Livestock integration learning curve

Elsewhere in the rotation shallower cultivations are used, with the predominant system a Väderstad Opus, while a Kӧckerling Allrounder has been trialled and ordered. A Väderstad Carrier is also available along with the plough. “I use a spade more than anything else and decide what and how deep we need to go,” he says.

The winter OSR area has been decreasing across the farm, being replaced by either spring beans on better soils, or one- or two-year grass clover leys, which has led to an increase in the sheep flock from 70 to 650 ewes.

Species choice for the ley is a learning curve. While the sheep love chicory, it has been a problem in following arable crops, comments James.

“Sainfoin is the same and has damaged the yield in the following spring barley. Our average spring barley yield was 5.9 t/ha last year but a field which had a sainfoin/vetch understory, despite a good dose of glyphosate plus 2,4-D pre-crop, yielded 2.8 t/ha.”

He’s also finding lambs have better growth rates on permanent pasture than on the grass leys, while cover crops with clovers and vetch added to fodder radishes are better than radish alone.

The cover crop species mix varies by establishment date and aim – around 950ha of covers are grown ahead of all spring crops, established using a biodrill on the Väderstad Opus.

After gradually increasing the number of species over the years to six or seven, he feels that’s gone too far and is simplifying for this autumn to predominantly phacelia, radish and vetch, with the proportion of radish decreasing for earlier established crops.

Species choice for the ley is a learning curve –– for instance, while the sheep love chicory, it’s been a problem in following arable crops, comments James Beamish.

“We’re using covers for nutrient cycling. The radish with its deeper root will help with water infiltration, while the phacelia and vetch with more fibrous roots at the top help with surface soil structure.”

He has also used sheep to graze the cover crops as a management tool but is not 100% convinced they are the golden hoof in this situation. Three years of strip trials comparing sugar beet after cover crop, grazed and non-grazed, and no cover crop has shown the beet after non-grazed covers to be much darker green in early July than grazed covers, with no cover even lighter green, he says.

“Even though the sheep recycle the nutrients back in, they are putting on weight, so a certain amount of that nutrition is walking off the field,” he suggests.

Other organic amendments are added to also build organic matter – 3000t of farmyard manure from cattle and 2000t of solid digestate from the AD plant, he adds. “We do everything we can in the rotation as a shot in the arm for building organic matters.”

Benchmarking organic matter tests carried out this year found the arable soils ranged from 0.9-2.5% typically, with some just up to 3%. The 100-year-old permanent pasture was 3.2-3.4%, salt marsh at 6.8%, and surprisingly 200-year-old ancient woodland was only 3.2%.

“We’re going to be struggling selling carbon at Holkham,” he says.

Champagne malting barley

A very similar soil type to that of the Champagne region in France has led Holkham to call itself the Champagne region of malting barley

A very similar soil type to that of the Champagne region in France has led Holkham to call itself the Champagne region of malting barley. “Malting barley tends to perform on it year after year,” says James.

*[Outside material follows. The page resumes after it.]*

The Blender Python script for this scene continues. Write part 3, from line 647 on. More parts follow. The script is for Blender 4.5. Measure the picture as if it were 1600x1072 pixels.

Cooler weather because of the estate’s proximity to the coast and sea mists also help keep quality high for the farm, which has a long-term relationship with Adnams Brewery, producing about 70% of their green barley needs.

“We guarantee Adnams 2500t of pure 1.65% grain nitrogen crop and manipulate the crop year on year to deliver that.”

Adnams head brewer and director of brewing visit the crop each year, which helps them understand the challenges of delivering that quality each year, adds James.

In 2020, when dry weather pushed grain N to 1.75-1.8%, being forewarned of potential problems and then quick discussions once combines started rolling allowed Adnams’ brewing processes to be adjusted to cope with higher N barley, albeit with a price adjustment, he explains.

“It’s a fantastic example of working with the supply chain, something that’s not easy to do with commodities.”